J’ai lancé autour de moi cet appel:
« De nouveau, des « hommages »? des « minutes de silence » ? Des « marches blanches » ? Des nouvelles lois ? Sans doute. Mais avec quelle portée ?
Si j’étais dramaturge, ou prof, a fortiori les deux, je ferais un « document « , exposé, pièce de théâtre, vidéo, court métrage, qui s’intitulerait « la leçon de Samuel ». Il reproduirait, au plus fidèle, le cours pendant lequel furent présentées les images « blasphémiques » . Grâce au témoignage des élèves présents, avec le concours de profs, et l’avis des autorités de l’Education nationale. 1/2 heure, pas plus.
Et ce document serait proposé pour diffusion dans tous les établissements d’enseignement de France, et dans toutes les classes.

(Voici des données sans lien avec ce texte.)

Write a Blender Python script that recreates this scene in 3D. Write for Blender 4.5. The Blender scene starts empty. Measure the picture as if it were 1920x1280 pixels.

L’Europe n’est pas sortie de la barbarie médiévale par des minutes de silence, des hommages etc. Mais par le Verbe, de la raison et sa diffusion dans les lieux les plus reculés, y compris au cœur des institutions religieuses.
Si vous voyez quelqu’un prêt à s’y lancer, merci de me le signaler.
Qu’en dites vous ? Seriez vous partant ?
Ce jour, votre journaliste, annonçant quelques titres du journal de 12h30 a fait référence à « l’hommage du président Macron » à l’enseignant assassiné Samuel Paty. C’est faux, il s’agissait de l’hommage DE LA NATION à travers la personne du Président de la République. M.Macron n’effectue pas une démarche personnelle mais en tant que représentant de la République. Les raccourcis et la personnalisation ont la vie dure, mais il faut être rigoureux et précis sur les mots que l’on utilise car ils sont porteurs de sens (et de faux-sens). En revanche, ce sont bien les politiques pratiquées par M. Macron et d’autres avant lui qui ont abouti à la situation présente et permis aux islamistes de miner notre démocratie jugement personnel certes, mais que l’on peut étayer factuellement) !
Monsieur le Professeur d’Histoire, vous ne souhaitiez pas « faire d’histoire », juste nous apprendre celle-ci, maintenant vous en faites partie ! Hommage à vous Samuel Paty.